[R] mapping data to a geographic map of Europe
paladini at trustindata.de
paladini at trustindata.de
Wed Oct 30 17:04:58 CET 2013
Hi Jim,
thats the second time that you helped me in a short while so thanks a lot!
But it seems to me quite laborious and error-prone to first select
all the relevant countries in this long list and then to create a
color vector.
But perhaps I get it all wrong.
For the color vector I first did this
imagecolors<-color.scale(mydata$GPIndex ,c(1,0,0),0,c(0,0,1))
because I wanted the colors to scale from dark red (bad ones) to dark
blue (good ones).
But it went somehow wrong. By the way can you tell me what I did wrong?
Nevertheless I than createt a color vector looking loke this:
eurocol=c("#FF0000FF",8,"#710000FF","#390000FF",8,8,"#390000FF",rep(8,10),"#2F0000FF"
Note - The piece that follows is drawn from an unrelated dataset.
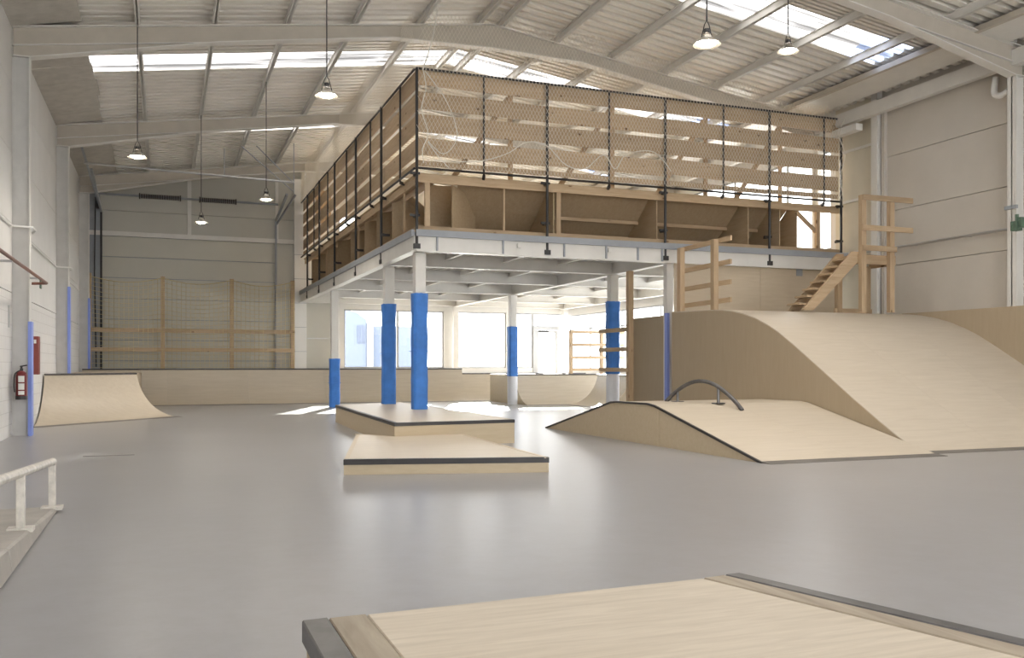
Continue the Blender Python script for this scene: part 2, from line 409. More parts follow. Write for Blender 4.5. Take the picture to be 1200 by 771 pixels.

,8,"#000000FF",8,"#000000FF","#000000FF" ,"#000055FF",8,"#000064FF",2,
"#000083FF",8,8,"#00008BFF" ,"#0000F0FF" ,rep(8,20),"#0000F7FF"
,rep(8,18),"#0000FFFF", rep(8,120))
And than
world.map<-map('world', fill = TRUE,col =eurocol
,xlim=c(-12,35),ylim=c(37,70))
Beside the wrong colors it worked okay.
But I am not really happy with this solution.
Did I misapprehend you?
Best regards and thanks again
Claudi
Zitat von Jim Lemon <jim at bitwrit.com.au>:
> On 10/30/2013 04:02 AM, paladini at trustindata.de wrote:
>> Hello,
>> I would like to draw a map of Europe. Each country should be colored
>> depending on how it scores in an index called GPIndex.
>> Say a dark red for real bad countries a light red for those which are
>> not so bad, light blue for the fairly good ones and so on up to the
>> really good ones in a dark blue.
>> I never worked with geographic maps before so I tried library maps but I
>> didn't get far,- especially because all examples I found only seem to
>> work for the United states. So I'm a bit lost.
>> I would be nice if somebody could help me.
>>
> Hi Claudia,
> If you draw a map of Europe something like this:
>
> world.map<-map('world', fill = TRUE,
> col = 1:10,xlim=c(-15,40),ylim=c(37,70))
>
> you have a "col" argument that you can pass the colors you want.
> What you must do is look at the "names" component of "world.map":
>
> $names
> [1] "Denmark"
> [2] "USSR"
> [3] "Italy"
> [4] "Netherlands"
> [5] "Iraq"
> ...
>
> to get the indices of the countries. Say Denmark was fairly good,
> USSR was fairly bad, and so on. You could then pass colors like this:
>
> col=c("lightblue","lightred",...)
>
> in the call to map for as many countries as you wanted. Pass NA for
> those countries that you don't want to color.